- [AIM OF THE EXERCISE] Copy exactly the lines that run from the top of the listing to the line containing "PI = math.pi", both ends included, and omit the pictures.
## BEGIN
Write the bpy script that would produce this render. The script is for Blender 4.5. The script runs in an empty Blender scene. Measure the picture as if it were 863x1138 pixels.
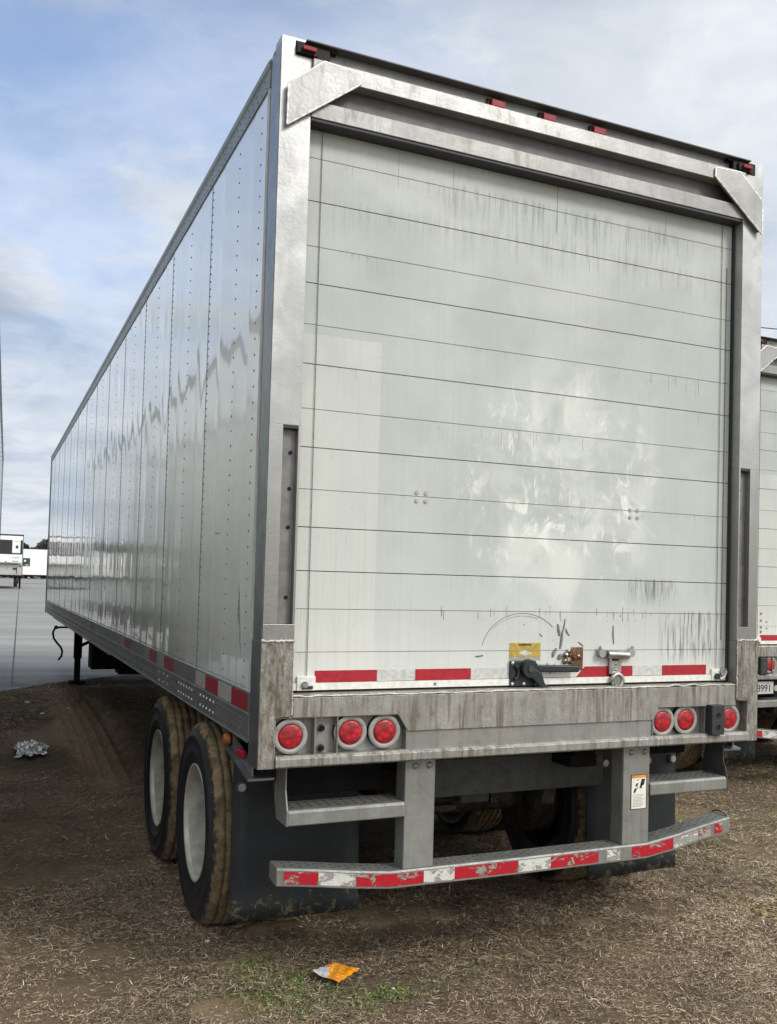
import bpy, math, random
import numpy as np
from mathutils import Vector, Matrix
random.seed(7); rng = np.random.default_rng(11)
scene = bpy.context.scene
col = scene.collection
PI = math.pi

# ------------------------------------------------------------------ camera
yaw, pitch, roll = 0.458435099, 0.0355329377, 0.0250820741
cs, sn = math.cos, math.sin
f = Vector((sn(yaw)*cs(pitch), cs(yaw)*cs(pitch), sn(pitch)))
r0 = Vector((cs(yaw), -sn(yaw), 0)); u0 = r0.cross(f)
r = r0*cs(roll) + u0*sn(roll); u = -r0*sn(roll) + u0*cs(roll)
cam = bpy.data.cameras.new('camera'); camo = bpy.data.objects.new('camera', cam); col.objects.link(camo)
M = Matrix.Identity(4)
for i in range(3):
    M[i][0] = r[i]; M[i][1] = u[i]; M[i][2] = -f[i]
M[0][3], M[1][3], M[2][3] = -1.01037, -4.00214, 1.74588
camo.matrix_world = M
cam.sensor_fit = 'HORIZONTAL'; cam.sensor_width = 36
cam.lens = 1104.07286/863*36
cam.shift_x = (431.5-531.256)/863; cam.shift_y = (612.135-569)/863
cam.clip_start = 0.05; cam.clip_end = 3000
scene.camera = camo
scene.render.resolution_x = 777; scene.render.resolution_y = 1024

# ------------------------------------------------------------------ world
SUN_AZ, SUN_EL = math.radians(150), math.radians(38)
world = bpy.data.worlds.new('World'); scene.world = world; world.use_nodes = True
nt = world.node_tree; nt.nodes.clear()
def N(nt, t, **kw):
    n = nt.nodes.new(t)
    for k, v in kw.items():
        if k.startswith('_'): setattr(n, k[1:], v)
        else:
            key = k.replace('__', ' ')
            n.inputs[int(key[1:]) if key[0] == 'i' and key[1:].isdigit() else key].default_value = v
    return n
def L(nt, a, b): nt.links.new(a, b)
out = N(nt, 'ShaderNodeOutputWorld'); bg = N(nt, 'ShaderNodeBackground', Strength=0.1)
sky = N(nt, 'ShaderNodeTexSky', _sky_type='NISHITA', _sun_disc=False, _sun_elevation=SUN_EL, _sun_rotation=SUN_AZ)
sky.air_density = 1.0; sky.dust_density = 0.6
tc = N(nt, 'ShaderNodeTexCoord'); sep = N(nt, 'ShaderNodeSeparateXYZ'); L(nt, tc.outputs['Generated'], sep.inputs[0])
def math_(nt, op, a, b=None, c=None, clamp=False):
    n = nt.nodes.new('ShaderNodeMath'); n.operation = op; n.use_clamp = clamp
    for i, v in enumerate((a, b, c)):
        if v is None: continue
        if hasattr(v, 'links'): nt.links.new(v, n.inputs[i])
        else: n.inputs[i].default_value = v
    return n.outputs[0]
def mix_(nt, fac, a, b, typ='RGBA', blend='MIX'):
    n = nt.nodes.new('ShaderNodeMix'); n.data_type = typ; n.blend_type = blend
    ia, ib = (6, 7) if typ == 'RGBA' else (2, 3)
    for i, v in ((0, fac), (ia, a), (ib, b)):
        if hasattr(v, 'links'): nt.links.new(v, n.inputs[i])
        else: n.inputs[i].default_value = (tuple(v)+(1,))[:4] if isinstance(v, (tuple, list)) else v
    return n.outputs[2 if typ == 'RGBA' else 0]
def ramp_(nt, fac, lo, hi, smooth=True):
    n = nt.nodes.new('ShaderNodeMapRange'); n.interpolation_type = 'SMOOTHSTEP' if smooth else 'LINEAR'
    nt.links.new(fac, n.inputs[0]); n.inputs[1].default_value = lo; n.inputs[2].default_value = hi
    return n.outputs[0]
def noise_(nt, vec, scale=1.0, detail=4, rough=0.5, dist=0.0, mapping=None, loc=(0,0,0)):
    n = nt.nodes.new('ShaderNodeTexNoise'); n.inputs['Scale'].default_value = scale
    n.inputs['Detail'].default_value = detail; n.inputs['Roughness'].default_value = rough; n.inputs['Distortion'].default_value = dist
    if mapping is not None or loc != (0,0,0):
        m = nt.nodes.new('ShaderNodeMapping'); m.inputs['Scale'].default_value = mapping or (1,1,1); m.inputs['Location'].default_value = loc
        nt.links.new(vec, m.inputs[0]); vec = m.outputs[0]
    nt.links.new(vec, n.inputs['Vector'])
    return n.outputs[0]
zc = math_(nt, 'MAXIMUM', sep.outputs[2], 0.0)
den = math_(nt, 'ADD', zc, 0.16)
cx = math_(nt, 'DIVIDE', sep.outputs[0], den); cy = math_(nt, 'DIVIDE', sep.outputs[1], den)
cmb = N(nt, 'ShaderNodeCombineXYZ'); L(nt, cx, cmb.inputs[0]); L(nt, cy, cmb.inputs[1])
big = noise_(nt, cmb.outputs[0], 1.1, 9, 0.6, 0.35, loc=(2.2, 5.5, 9.0))
fine = noise_(nt, cmb.outputs[0], 2.0, 8, 0.6, 0.3, loc=(8.8, 8.1, 2.0))
cov = ramp_(nt, math_(nt, 'ADD', math_(nt, 'MULTIPLY', big, 0.8), math_(nt, 'MULTIPLY', fine, 0.3)), 0.40, 0.62)
# thinner cloud towards the west (left of the photograph)
west = ramp_(nt, math_(nt, 'SUBTRACT', math_(nt, 'MULTIPLY', sep.outputs[1], 0.9), math_(nt, 'MULTIPLY', sep.outputs[0], 0.9)), 0.1, 0.8)
west = math_(nt, 'MULTIPLY', west, ramp_(nt, sep.outputs[2], .12, .45))
cov2 = math_(nt, 'MAXIMUM', cov, math_(nt, 'SUBTRACT', 0.97, math_(nt, 'MULTIPLY', west, math_(nt, 'ADD', .08, math_(nt, 'MULTIPLY', fine, .75)))))
shade = ramp_(nt, noise_(nt, cmb.outputs[0], 1.3, 8, 0.55, 0.5, loc=(5.5, 8.8, 9.0)), 0.36, 0.62)
shade2 = ramp_(nt, noise_(nt, cmb.outputs[0], 4.2, 9, 0.62, 0.4, loc=(4.3, 1.2, 8.0)), 0.34, 0.66)
cl = mix_(nt, math_(nt, 'ADD', math_(nt, 'MULTIPLY', shade, .62), math_(nt, 'MULTIPLY', shade2, .38)), (3.8, 4.6, 5.8), (7.5, 7.9, 8.4))
# the part of the overcast in front of the sun is brighter
sd = (sn(SUN_AZ)*cs(SUN_EL), cs(SUN_AZ)*cs(SUN_EL), sn(SUN_EL))
dp = N(nt, 'ShaderNodeVectorMath', _operation='DOT_PRODUCT'); L(nt, tc.outputs['Generated'], dp.inputs[0]); dp.inputs[1].default_value = sd
glow = math_(nt, 'ADD', 1.0, math_(nt, 'MULTIPLY', ramp_(nt, dp.outputs['Value'], -0.2, 1.0), 1.1))
clw = mix_(nt, ramp_(nt, dp.outputs['Value'], -0.3, 0.7), cl, (6.9, 7.0, 6.85))
sc = N(nt, 'ShaderNodeVectorMath', _operation='SCALE'); L(nt, clw, sc.inputs[0]); L(nt, glow, sc.inputs['Scale'])
sk = N(nt, 'ShaderNodeVectorMath', _operation='MULTIPLY'); L(nt, sky.outputs[0], sk.inputs[0]); sk.inputs[1].default_value = (1.5, 1.75, 2.15)
L(nt, mix_(nt, cov2, sk.outputs[0], sc.outputs[0]), bg.inputs[0]); L(nt, bg.outputs[0], out.inputs[0])

sun = bpy.data.lights.new('sun', 'SUN'); sun.energy = 1.8; sun.angle = math.radians(16); sun.color = (1, 0.95, 0.88)
suno = bpy.data.objects.new('sun', sun); col.objects.link(suno)
suno.rotation_euler = Vector(sd).to_track_quat('Z', 'Y').to_euler()
suno.location = (0, 0, 30)
vs = scene.view_settings; vs.view_transform = 'Standard'; vs.look = 'None'; vs.exposure = 0.10; vs.gamma = 1

# ------------------------------------------------------------------ material helpers
MAT = {}
def newmat(name):
    m = bpy.data.materials.new(name); m.use_nodes = True; nt = m.node_tree
    b = nt.nodes['Principled BSDF']; MAT[name] = m
    tc = nt.nodes.new('ShaderNodeTexCoord')
    return m, nt, b, tc
def bump(nt, b, h, dist, strength=1.0, prev=None):
    n = nt.nodes.new('ShaderNodeBump'); n.inputs['Distance'].default_value = dist; n.inputs['Strength'].default_value = strength
    L(nt, h, n.inputs['Height']); L(nt, n.outputs[0], b.inputs['Normal'])
    if prev: L(nt, prev, n.inputs['Normal'])
    return n.outputs[0]
def simple(name, c, rough=0.5, metal=0.0, var=0.25, scale=14, bmp=0.0, coat=0, spec=0.5):
    m, nt, b, tc = newmat(name)
    o = tc.outputs['Object']
    n1 = noise_(nt, o, scale, 5, 0.6)
    c2 = tuple(x*(1-var) for x in c); c1 = tuple(min(1, x*(1+var*0.6)) for x in c)
    L(nt, mix_(nt, ramp_(nt, n1, 0.3, 0.7), c2, c1), b.inputs['Base Color'])
    L(nt, math_(nt, 'ADD', rough-0.06, math_(nt, 'MULTIPLY', noise_(nt, o, scale*1.7, 3), 0.14)), b.inputs['Roughness'])
    b.inputs['Metallic'].default_value = metal; b.inputs['Specular IOR Level'].default_value = spec
    if coat: b.inputs['Coat Weight'].default_value = coat; b.inputs['Coat Roughness'].default_value = 0.08
    if bmp: bump(nt, b, noise_(nt, o, scale*5, 4, 0.6), bmp)
    return m
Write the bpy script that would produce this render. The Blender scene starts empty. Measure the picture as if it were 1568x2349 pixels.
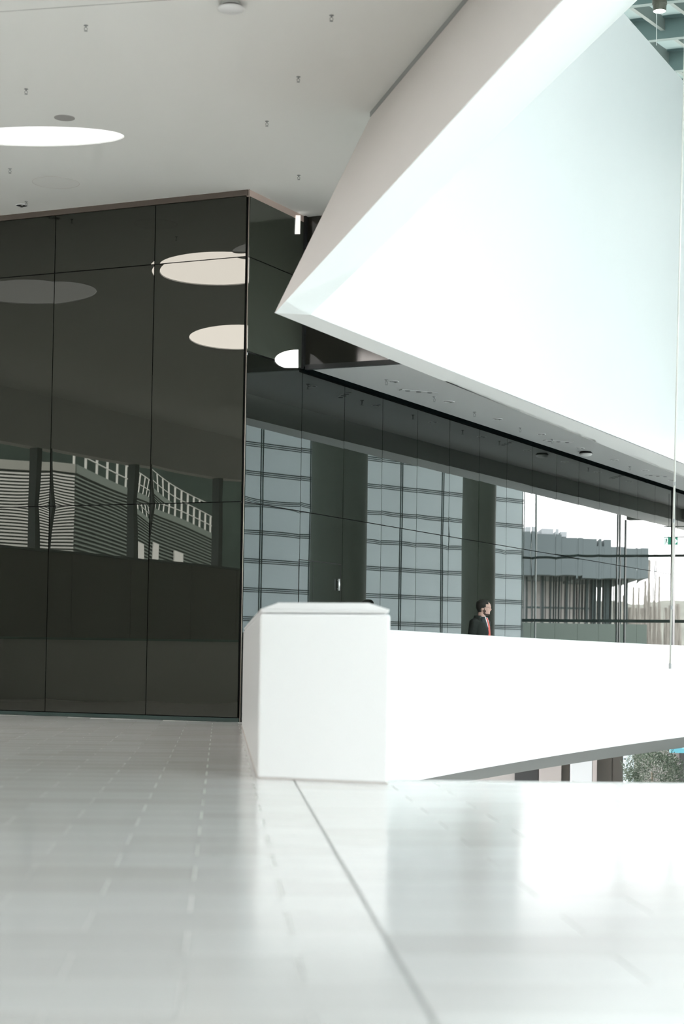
## END
- [WRITTEN ANSWER]
Write the bpy script that would produce this render. The script is for Blender 4.5. The script runs in an empty Blender scene. Measure the picture as if it were 863x1138 pixels.
import bpy, math, random
import numpy as np
from mathutils import Vector, Matrix
random.seed(7); rng = np.random.default_rng(11)
scene = bpy.context.scene
col = scene.collection
PI = math.pi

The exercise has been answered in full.